Odd this day
Yes, it is, of course, the 61st anniversary of the ‘Great Train Robbery’, a subject on which it is difficult to shed new light… unless you’ve read this astoundingly horrid entry in The Dictionary of Disgusting Facts:
Look, I did say “astoundingly horrid”. You were warned. If you should want to read the first paragraph of the Fartleberries entry in that learned* tome, I reproduce it here
Yes, that is genuinely one of the worst things I have ever read, too, but I must sound a note of caution at this point. The book also alleges that a musical was once written about the murders at 10 Rillington Place with the magnificently tasteless title Corpus Christie and included such numbers as Underneath the Floorboards, Thank Evans for Little Girls and There are Femurs at the Bottom of my Garden.
The book, though, is neither footnoted nor indexed, and I have been able to discover nothing about such a show — or, indeed, about another entry, budgerigar casserole — anywhere else.
Extensive searches using various terms about the forensic evidence offered at the trial of the Great Train Robbers have also turned up nothing about excrement or the hairs on one’s fundament. I suspect there may be a clue in the name of the book’s foreword writer.
There are some facts in the book, but quite a lot of it is just nonsense made up to entertain us — and on that basis, I can recommend it highly. You’ll find it on abebooks. (But, obviously, you have been warned about its content. It also introduced me to the word ‘sooterkin’, about which the less said the better.)

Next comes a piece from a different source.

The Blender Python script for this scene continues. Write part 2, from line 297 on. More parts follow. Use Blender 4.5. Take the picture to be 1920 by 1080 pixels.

Still, given that Ronnie Biggs and friends were, in fact
bungling thugs who were lucky not to be caught before they fled the scene
…perhaps the fartleberries story is no less credible than the myth of criminal masterminds getting one over on the establishment. And, in a world in which Cliff Richard played Heathcliff…
…it seems frankly unjust that there isn’t a 10 Rillington Place musical called Corpus Christie.